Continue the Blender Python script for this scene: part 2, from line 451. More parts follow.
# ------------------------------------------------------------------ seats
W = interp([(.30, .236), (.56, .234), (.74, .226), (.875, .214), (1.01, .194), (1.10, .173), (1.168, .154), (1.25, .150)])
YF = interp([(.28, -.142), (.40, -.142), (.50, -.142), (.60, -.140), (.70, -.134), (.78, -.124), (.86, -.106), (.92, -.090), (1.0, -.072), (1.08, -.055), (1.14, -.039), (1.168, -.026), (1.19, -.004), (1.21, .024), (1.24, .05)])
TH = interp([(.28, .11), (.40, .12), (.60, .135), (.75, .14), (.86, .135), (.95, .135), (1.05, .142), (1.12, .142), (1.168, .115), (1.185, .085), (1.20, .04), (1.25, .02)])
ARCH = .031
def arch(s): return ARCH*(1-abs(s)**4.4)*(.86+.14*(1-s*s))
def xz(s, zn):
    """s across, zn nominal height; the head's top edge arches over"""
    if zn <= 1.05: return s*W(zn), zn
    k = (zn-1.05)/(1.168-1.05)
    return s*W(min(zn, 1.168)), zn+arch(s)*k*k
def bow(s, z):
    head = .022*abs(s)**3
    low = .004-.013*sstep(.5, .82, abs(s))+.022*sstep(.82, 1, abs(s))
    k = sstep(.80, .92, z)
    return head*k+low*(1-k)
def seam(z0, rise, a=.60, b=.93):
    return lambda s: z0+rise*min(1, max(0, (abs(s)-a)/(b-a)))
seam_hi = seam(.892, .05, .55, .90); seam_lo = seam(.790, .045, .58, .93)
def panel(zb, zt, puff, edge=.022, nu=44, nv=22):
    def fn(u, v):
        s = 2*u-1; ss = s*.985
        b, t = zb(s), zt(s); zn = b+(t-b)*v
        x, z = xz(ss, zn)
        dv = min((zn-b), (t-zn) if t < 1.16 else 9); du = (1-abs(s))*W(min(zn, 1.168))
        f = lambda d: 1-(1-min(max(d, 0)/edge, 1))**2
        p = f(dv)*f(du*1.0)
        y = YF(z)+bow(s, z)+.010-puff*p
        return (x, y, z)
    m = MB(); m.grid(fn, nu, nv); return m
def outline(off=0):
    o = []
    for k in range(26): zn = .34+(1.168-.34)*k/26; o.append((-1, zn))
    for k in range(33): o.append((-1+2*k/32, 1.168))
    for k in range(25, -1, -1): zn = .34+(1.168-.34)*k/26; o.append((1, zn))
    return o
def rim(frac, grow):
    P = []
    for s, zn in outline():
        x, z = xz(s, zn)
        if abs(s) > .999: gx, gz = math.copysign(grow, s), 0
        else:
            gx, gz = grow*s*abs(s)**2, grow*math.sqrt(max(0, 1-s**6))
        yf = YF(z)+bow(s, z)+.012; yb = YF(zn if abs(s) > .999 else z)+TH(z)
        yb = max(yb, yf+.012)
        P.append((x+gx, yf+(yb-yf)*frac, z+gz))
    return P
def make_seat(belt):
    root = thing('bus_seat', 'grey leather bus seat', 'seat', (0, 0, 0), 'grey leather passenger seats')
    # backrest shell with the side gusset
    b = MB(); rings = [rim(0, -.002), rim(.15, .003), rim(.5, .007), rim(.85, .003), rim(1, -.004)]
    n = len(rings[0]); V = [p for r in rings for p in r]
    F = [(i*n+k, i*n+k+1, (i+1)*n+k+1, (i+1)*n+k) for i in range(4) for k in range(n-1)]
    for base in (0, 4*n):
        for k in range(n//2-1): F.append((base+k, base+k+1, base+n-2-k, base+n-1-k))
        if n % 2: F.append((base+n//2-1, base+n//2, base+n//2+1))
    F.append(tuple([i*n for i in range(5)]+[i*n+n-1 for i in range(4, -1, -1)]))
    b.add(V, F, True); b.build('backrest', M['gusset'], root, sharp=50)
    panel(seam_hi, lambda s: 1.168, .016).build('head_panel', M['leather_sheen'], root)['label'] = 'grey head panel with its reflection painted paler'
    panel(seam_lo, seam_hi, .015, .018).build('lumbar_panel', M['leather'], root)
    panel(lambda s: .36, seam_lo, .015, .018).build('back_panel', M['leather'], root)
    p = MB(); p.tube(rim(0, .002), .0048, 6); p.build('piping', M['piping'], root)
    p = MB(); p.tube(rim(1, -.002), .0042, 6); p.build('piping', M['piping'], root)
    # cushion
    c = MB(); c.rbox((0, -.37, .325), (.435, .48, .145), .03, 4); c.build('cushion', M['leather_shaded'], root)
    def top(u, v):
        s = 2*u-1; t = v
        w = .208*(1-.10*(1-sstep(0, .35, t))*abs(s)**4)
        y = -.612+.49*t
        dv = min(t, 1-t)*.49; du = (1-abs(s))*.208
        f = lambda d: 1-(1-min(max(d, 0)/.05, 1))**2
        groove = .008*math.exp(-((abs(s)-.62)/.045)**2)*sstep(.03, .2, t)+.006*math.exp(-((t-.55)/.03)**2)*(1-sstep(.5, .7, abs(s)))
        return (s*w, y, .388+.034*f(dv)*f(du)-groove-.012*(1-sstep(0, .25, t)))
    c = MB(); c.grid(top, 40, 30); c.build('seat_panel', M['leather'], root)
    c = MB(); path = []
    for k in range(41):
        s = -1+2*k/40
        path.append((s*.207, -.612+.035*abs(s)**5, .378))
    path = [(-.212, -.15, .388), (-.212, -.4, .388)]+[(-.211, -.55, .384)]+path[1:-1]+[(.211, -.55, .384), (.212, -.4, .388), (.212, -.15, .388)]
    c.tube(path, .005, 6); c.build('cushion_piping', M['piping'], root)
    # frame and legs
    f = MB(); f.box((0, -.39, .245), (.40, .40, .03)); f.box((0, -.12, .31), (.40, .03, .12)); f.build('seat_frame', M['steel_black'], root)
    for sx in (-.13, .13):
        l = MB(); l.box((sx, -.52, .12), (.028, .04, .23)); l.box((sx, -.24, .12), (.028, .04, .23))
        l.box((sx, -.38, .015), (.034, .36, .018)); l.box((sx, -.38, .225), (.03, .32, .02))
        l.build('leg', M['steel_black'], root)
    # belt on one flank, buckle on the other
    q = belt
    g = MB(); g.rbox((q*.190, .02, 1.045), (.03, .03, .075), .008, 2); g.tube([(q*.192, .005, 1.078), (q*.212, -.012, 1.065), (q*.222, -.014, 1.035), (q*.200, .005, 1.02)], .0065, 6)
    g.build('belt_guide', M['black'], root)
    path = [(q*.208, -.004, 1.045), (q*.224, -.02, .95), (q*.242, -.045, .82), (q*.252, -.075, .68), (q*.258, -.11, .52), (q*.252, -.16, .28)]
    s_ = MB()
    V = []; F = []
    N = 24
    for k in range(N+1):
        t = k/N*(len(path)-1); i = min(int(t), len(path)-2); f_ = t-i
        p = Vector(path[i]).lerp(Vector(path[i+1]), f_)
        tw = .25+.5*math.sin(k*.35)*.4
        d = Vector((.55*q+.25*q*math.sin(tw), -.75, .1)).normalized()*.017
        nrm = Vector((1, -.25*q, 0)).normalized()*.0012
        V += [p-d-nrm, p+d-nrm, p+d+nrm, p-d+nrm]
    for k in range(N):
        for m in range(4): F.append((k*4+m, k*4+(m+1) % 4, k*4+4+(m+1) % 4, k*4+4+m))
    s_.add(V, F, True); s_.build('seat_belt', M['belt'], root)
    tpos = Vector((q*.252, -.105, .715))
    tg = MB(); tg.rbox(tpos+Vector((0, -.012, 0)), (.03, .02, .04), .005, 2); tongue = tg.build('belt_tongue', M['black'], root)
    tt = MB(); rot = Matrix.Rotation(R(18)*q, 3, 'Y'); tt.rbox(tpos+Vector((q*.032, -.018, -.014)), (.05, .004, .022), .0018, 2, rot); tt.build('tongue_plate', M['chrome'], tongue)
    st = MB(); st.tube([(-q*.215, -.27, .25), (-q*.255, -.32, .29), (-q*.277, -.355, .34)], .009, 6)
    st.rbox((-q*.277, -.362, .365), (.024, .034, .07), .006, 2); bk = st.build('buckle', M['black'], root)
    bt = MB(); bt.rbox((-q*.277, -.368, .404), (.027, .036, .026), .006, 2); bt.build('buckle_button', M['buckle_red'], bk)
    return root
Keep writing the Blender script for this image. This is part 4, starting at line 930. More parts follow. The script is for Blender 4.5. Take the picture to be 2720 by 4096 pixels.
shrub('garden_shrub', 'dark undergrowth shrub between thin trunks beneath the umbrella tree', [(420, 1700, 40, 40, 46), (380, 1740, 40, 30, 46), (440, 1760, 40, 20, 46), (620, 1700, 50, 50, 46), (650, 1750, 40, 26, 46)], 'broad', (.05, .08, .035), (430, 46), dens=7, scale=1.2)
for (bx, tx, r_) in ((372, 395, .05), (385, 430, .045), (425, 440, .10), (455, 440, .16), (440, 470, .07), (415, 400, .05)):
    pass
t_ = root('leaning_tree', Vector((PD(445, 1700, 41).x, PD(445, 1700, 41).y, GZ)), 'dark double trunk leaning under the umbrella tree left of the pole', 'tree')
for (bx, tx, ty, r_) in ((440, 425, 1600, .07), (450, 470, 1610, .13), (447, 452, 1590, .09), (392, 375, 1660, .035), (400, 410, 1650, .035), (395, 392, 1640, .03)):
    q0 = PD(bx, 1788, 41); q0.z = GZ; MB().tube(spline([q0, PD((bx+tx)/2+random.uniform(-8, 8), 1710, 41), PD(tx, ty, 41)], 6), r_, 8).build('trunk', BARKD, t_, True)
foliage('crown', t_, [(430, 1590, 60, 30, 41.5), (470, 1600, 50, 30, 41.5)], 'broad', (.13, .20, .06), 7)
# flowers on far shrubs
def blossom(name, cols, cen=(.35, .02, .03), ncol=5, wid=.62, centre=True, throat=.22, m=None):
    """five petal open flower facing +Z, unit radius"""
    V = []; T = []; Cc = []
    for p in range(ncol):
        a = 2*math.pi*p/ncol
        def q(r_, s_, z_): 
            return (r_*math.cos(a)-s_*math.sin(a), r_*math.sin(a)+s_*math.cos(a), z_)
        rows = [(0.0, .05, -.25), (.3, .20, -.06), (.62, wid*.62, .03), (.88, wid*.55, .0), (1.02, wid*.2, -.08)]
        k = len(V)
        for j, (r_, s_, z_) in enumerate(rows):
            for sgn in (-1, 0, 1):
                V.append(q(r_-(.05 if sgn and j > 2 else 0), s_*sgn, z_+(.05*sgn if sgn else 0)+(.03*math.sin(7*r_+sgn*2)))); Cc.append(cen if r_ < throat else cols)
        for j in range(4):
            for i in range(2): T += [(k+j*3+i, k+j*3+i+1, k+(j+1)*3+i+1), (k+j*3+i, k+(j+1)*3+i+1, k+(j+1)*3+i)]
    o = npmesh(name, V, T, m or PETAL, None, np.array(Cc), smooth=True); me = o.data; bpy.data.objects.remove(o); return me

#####

▶ **TASK**: Every line holding "follow" should be copied out.

▶ **COMPLETED EXERCISE**:
Continue the Blender Python script for this scene: part 2, from line 451. More parts follow.
Keep writing the Blender script for this image. This is part 4, starting at line 930. More parts follow. The script is for Blender 4.5. Take the picture to be 2720 by 4096 pixels.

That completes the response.